When I met Charles I told him what a geek I was and presented him with the image of an equation I wanted to get tattooed on my back.  He casually said that he wasn't into tattoos and I admitted that I didn't have any and that was the end of the discussion.

Then I saw this:


It's a white line tattoo and it makes me happy. There is no metal in white ink. To me it looks lovely and classy and beautiful.  When I brought it to Charles' attention he said, "I'm really not into tattoos.  They will take away your girl-next-door cred and I have issues with that."  We have had long discussions and he has pointed out beautiful girls with "She doesn't have any girl-next-door cred..."  And that's what attracts him to me.

So... no tattoos.  Hmph... 

Today I was in Whole Foods.  Everywhere I looked there were men and women with tattoos.  It is an accepted practice in today's society to get them.  Then I saw a guy with a tattoo on his face.  Really?... on your face?  The only place you can get a job with that is Whole Foods.  

So I realized that I was likely the only person in there over the age of 30 that didn't have a tattoo in the store.  You know what?  That makes me a rebel.  And that's a perfect excuse not to get one.  I'm satisfied.

Friday, September 13, 2013

Rule Number 5

So this story gets a little raunchy at the end.  If you're bothered by that, stop here and enjoy the rest of your day.  If not, carry on, friend, carry on.

So last night I go to visit my friend Amy who is now the proud human to my former cat Buddha.  We all used to live together.  When my ex husband, who got Buddha in the divorce, fizzed out, I called Amy.  She did me a solid and took him in.


I like to visit them because Amy is my friend and I have known and loved Bu since he was a kitten.  He was my cat and I was his biscuit.  He has spent many hours on my lap making biscuits.  My ex finally broke him of the habit until the last time I went to visit Amy and he sat right in my lap and went to kneading my belly.

I understood the parking policy in her apartments to be that I could park in any uncovered spot.  I did not see the big sign that said if I did not live there I was at risk of being towed.  Last night I walked to my car and it was missing.  I panicked thinking it had been stolen and then Amy said, "Oh, they tow here."  What a relief... Someone legally stole my car.  I can at least bribe them to give it back to me.  The bribe cost me $193.10.

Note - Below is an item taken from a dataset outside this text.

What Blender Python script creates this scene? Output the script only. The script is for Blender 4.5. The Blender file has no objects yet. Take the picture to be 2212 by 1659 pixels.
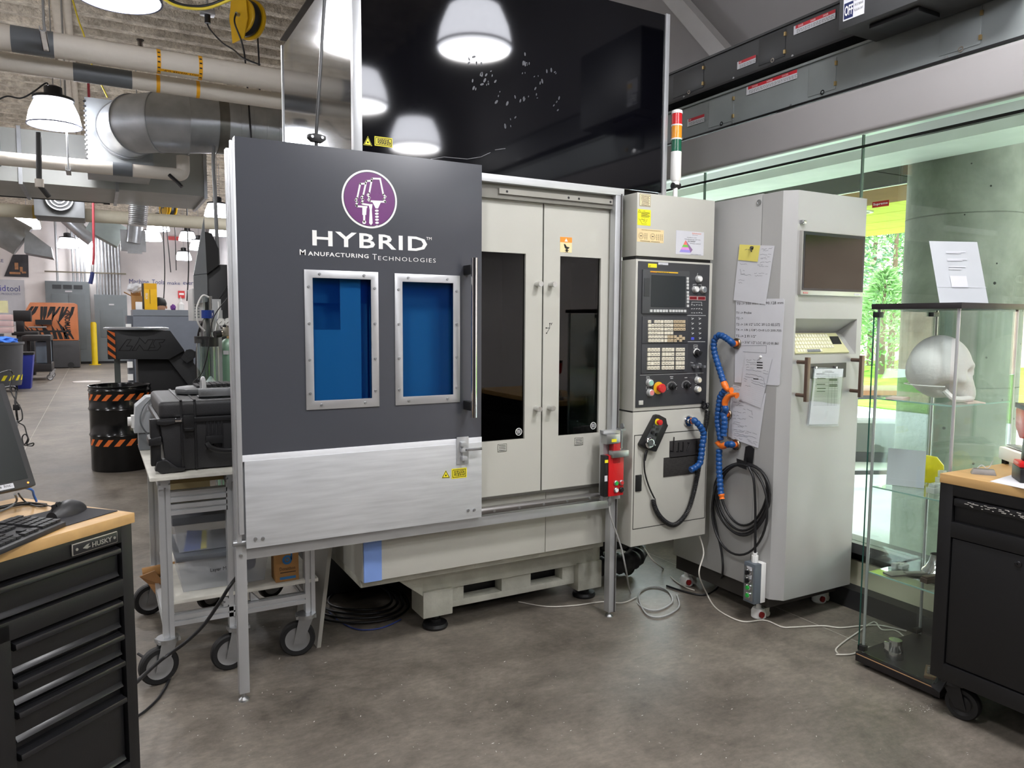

I got there and it was of course a neckbeard.  He was about 5'2" and 600 pounds.   He made us wait 20 minutes while he finished his World of Warcraft game and finally said, "It'll be $193.10."  How specific... I grumbled and not a single fuck was given.  I was subjected to his whims if I wanted my car back.

Later after all of this was over I called Charles.  I was in a shitty mood.  I speculated, "He may have had someone sucking his dick back there in order to get her car back."

Of course Charles said, "It wasn't you was it?"

I indignantly said, "NO! I promised you I wouldn't suck anyone's dick. If he said that was the only way I could get it I would've called you."

Then he said, "Oh, so I'd have to suck his dick to get your car?  I'm sorry Babe, but I don't love you that much."

At that we both laughed... I laughed so hard I was in tears by the end.  We agreed never to suck anyone's dick even if it is on the other's behalf.